2FA also known as 2-factor authentication fortifies passwords with a second piece of information which involves a one-time passcode being sent at the time of login.

Maintaining the security of your online accounts and ensuring your personal data remains private has become paramount in recent years following data breaches and password leaks from targeted attacks by hackers.  2FA has now the trend to protect yourself in case your passwords get compromised.

The logical step is setting up either:
• SMS-based 2FA where you give platforms your phone number so they can send you text with that contains the One Time Password or
• TOTP-based 2FA (Time-based One-Time Password algorithm) where you’re asked to scan a QR image using a specific smartphone application such as Authy or Google Authenticator app. These apps continuously generate the One Time Password for you.



The case for the SMS-based 2FA

This method is the simplest and more adoptable for most users.

The case against SMS-based 2FA

The SMS-based 2FA has its downfalls such as waiting for the text every time you log in among other important security issues as it can be spoofed easily.

Just last week, it was found that Facebook was using the number you provided the platform with to protect your account but the social media giant used the number for ad targeting purposes and it can also be looked for and you can’t remove it.

Even scarier it’s that it’s easy to intercept the 2FA codes. In Germany, attackers used SS7 vulnerabilities to get user’s codes that were later used to drain the bank accounts of the victims. The same flaw affected a UK bank too early this year.

The recent incident in Kenya where malicious people swapped your SIM card without your consent is also a scary if you only rely on texts.

Telcos need to increase the security of their customer’s numbers and take measures when they notice any tampering to make it harder to exploit text messages.

Why you should still use SMS

This doesn’t mean, you shouldn’t use it. It’s the easiest 2FA to set up and yes it’s not the most secure but it’s the first step to securing your accounts, and a great one at that.

The case for authentication apps

Authentication apps are the true authentication as the TOTP method creates a one time password on the user side instead of server-side through the app.

There’s a ton of apps out here to manage your 2FA logins. Here are the popular ones:

Microsoft Authenticator – it’s a free 2FA app that will link to your online accounts with a QR code scan

Google Authenticator – this is the best and easiest one to use

Authy – This is an alternative to Google Authenticator app but with more added features such as multiple device support for those who frequently change devices via a cloud backup

The desktop, Android and iOS apps let you search for tokens by name, display tokens as a list or grid view, greater device information so you can view and remove unused apps. You also get push authentication support for websites that have implemented it.

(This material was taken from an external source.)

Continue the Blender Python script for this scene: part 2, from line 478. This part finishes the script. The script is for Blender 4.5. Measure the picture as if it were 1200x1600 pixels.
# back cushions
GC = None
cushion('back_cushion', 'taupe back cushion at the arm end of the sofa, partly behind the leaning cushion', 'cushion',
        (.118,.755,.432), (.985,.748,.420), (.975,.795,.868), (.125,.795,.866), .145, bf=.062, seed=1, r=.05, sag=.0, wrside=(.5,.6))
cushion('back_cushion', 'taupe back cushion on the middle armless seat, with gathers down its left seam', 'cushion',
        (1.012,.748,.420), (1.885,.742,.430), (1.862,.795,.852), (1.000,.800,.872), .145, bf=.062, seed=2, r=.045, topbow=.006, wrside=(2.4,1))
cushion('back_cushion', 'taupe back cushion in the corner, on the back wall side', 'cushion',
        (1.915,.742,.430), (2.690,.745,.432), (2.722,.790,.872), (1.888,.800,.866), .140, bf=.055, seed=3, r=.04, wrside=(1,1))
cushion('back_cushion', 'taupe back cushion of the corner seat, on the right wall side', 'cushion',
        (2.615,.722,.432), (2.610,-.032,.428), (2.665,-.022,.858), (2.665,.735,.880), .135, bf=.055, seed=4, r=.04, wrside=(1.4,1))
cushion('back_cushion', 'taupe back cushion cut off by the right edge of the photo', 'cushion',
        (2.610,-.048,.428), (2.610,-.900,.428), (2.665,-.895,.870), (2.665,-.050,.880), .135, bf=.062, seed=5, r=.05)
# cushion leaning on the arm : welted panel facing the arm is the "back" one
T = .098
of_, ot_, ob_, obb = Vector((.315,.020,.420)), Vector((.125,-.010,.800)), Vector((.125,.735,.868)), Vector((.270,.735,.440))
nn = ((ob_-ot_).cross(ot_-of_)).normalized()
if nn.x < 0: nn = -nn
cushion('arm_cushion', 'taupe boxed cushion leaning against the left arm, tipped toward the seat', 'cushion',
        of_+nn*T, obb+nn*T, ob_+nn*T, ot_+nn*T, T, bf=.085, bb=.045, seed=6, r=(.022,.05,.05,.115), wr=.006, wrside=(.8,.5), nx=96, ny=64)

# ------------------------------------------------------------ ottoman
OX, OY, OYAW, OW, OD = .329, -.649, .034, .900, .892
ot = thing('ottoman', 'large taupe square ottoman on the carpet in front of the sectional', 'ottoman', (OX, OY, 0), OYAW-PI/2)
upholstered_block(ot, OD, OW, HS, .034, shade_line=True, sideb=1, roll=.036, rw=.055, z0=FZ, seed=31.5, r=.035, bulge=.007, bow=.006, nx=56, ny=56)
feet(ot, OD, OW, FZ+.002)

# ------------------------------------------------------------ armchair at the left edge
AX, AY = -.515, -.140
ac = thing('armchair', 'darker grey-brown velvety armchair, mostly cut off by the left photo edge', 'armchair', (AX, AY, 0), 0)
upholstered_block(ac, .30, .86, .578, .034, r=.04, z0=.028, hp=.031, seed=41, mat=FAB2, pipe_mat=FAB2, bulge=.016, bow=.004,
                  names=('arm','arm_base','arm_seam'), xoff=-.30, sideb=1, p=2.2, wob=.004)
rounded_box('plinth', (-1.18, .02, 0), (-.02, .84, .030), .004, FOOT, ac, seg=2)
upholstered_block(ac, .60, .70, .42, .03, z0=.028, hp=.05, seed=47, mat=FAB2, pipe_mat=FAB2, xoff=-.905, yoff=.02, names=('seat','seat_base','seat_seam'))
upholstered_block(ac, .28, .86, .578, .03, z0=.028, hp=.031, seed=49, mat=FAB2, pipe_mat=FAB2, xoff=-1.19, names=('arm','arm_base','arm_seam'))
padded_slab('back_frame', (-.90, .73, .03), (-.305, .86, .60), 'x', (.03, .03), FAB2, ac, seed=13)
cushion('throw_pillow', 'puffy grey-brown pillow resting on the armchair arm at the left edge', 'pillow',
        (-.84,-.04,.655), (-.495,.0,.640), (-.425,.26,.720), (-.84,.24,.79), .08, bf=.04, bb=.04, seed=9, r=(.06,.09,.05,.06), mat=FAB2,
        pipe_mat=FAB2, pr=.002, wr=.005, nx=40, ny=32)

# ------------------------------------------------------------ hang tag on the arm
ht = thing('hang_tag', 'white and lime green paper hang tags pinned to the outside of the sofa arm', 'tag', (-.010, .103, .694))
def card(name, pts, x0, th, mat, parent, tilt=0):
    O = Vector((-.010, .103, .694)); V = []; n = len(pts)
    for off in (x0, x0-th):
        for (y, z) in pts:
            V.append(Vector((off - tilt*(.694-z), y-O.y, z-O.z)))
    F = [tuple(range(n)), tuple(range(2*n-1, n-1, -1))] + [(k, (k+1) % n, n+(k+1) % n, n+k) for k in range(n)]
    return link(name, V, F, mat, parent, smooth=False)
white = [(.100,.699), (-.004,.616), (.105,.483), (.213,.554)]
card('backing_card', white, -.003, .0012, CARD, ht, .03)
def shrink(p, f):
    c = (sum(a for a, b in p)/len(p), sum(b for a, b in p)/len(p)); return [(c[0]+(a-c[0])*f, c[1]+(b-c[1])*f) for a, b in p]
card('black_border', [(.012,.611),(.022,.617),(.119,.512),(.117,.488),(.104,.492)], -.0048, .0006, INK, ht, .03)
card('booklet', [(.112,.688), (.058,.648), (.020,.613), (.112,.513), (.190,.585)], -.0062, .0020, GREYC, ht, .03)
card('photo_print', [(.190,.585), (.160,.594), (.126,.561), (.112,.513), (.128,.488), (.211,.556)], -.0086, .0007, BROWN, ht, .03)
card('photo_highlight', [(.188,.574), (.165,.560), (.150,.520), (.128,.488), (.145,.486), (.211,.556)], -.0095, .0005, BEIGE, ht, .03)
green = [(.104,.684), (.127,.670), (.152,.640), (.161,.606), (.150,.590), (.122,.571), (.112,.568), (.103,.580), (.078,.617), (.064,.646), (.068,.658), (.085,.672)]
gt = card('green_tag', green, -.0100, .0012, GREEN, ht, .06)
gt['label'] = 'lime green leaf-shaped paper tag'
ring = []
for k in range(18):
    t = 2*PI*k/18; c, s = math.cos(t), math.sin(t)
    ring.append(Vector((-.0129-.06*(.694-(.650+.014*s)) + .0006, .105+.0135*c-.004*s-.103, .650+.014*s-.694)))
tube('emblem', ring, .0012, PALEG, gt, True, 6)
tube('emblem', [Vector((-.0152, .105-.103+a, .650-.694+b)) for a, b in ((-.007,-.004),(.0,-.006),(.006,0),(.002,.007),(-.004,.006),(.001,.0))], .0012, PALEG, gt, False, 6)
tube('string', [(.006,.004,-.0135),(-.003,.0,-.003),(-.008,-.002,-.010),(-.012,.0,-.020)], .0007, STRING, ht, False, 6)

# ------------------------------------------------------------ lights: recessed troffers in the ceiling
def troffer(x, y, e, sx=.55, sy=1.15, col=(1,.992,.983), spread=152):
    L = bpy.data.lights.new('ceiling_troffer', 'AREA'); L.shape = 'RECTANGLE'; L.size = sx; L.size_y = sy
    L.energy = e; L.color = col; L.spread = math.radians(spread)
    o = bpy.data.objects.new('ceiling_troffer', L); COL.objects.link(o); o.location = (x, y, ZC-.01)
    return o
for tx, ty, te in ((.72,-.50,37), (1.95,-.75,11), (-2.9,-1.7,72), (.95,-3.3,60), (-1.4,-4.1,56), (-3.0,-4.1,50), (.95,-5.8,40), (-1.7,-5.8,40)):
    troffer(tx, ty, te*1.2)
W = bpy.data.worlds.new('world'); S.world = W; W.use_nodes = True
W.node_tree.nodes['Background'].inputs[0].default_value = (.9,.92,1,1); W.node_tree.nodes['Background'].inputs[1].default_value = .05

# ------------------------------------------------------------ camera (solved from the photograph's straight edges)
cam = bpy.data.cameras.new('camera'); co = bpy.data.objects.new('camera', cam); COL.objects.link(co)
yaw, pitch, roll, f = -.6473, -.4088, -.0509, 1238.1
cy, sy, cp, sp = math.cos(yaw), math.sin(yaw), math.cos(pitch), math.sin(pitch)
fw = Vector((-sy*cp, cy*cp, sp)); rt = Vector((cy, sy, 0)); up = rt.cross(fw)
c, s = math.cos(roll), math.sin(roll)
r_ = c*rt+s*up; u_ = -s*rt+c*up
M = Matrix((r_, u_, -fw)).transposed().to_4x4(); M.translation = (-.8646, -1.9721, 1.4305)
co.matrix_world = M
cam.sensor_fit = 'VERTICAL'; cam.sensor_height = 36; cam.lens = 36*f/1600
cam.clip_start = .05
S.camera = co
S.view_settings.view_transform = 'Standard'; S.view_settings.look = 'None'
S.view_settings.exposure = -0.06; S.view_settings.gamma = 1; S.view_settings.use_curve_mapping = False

It’s best to install the app on your phone and desktop or another device so that when the tokens are synched to the Authy Cloud, they automatically sync. This is so when an attempt to install another instance of Authy, you get notified via the other app as Authy checks the new device against an existing device they already trust.

Once this is done, go ahead and turn off the apps multi-device feature so that no additional apps are installed.

Most sites will suggest Google Authenticator app for 2FA but you can easily substitute that for Authy.

This site has a comprehensive list of services that offer 2FA support. It also shames sites that don’t.

2FA apps vulnerability.

Most sites have a logic flaw vulnerability that let you log in without knowing the current password. It works for when you’re trying to change your password while being in the process of logging in in the 2FA login page. Google fixed this issue. Instagram and Microsoft are still vulnerable. Read all about it here.

Conclusion

Consumers are becoming more aware of 2FA and moving beyond password-only logins as there’s been a 538% increase in users enabling 2FA from 2015 to 2017.

For sites that don’t allow 2FA via authenticator apps, SMS based 2FA will work just fine, but if there’s an option for app based 2FA, use that.

It is now becoming important and difficult to protect your online and it’s imperative we talk about the pros and cons of all the tools we’re using.


Hackers will go the extra length to get access to your personal data. Passwords can be leaked or easily be figured by malicious actors so it’s high time to protect your accounts with 2FA as an additional safety measure.

2FA will add the inconvenience of having another added step to your login process buts it’s worth it, it’ll give you peace of mind.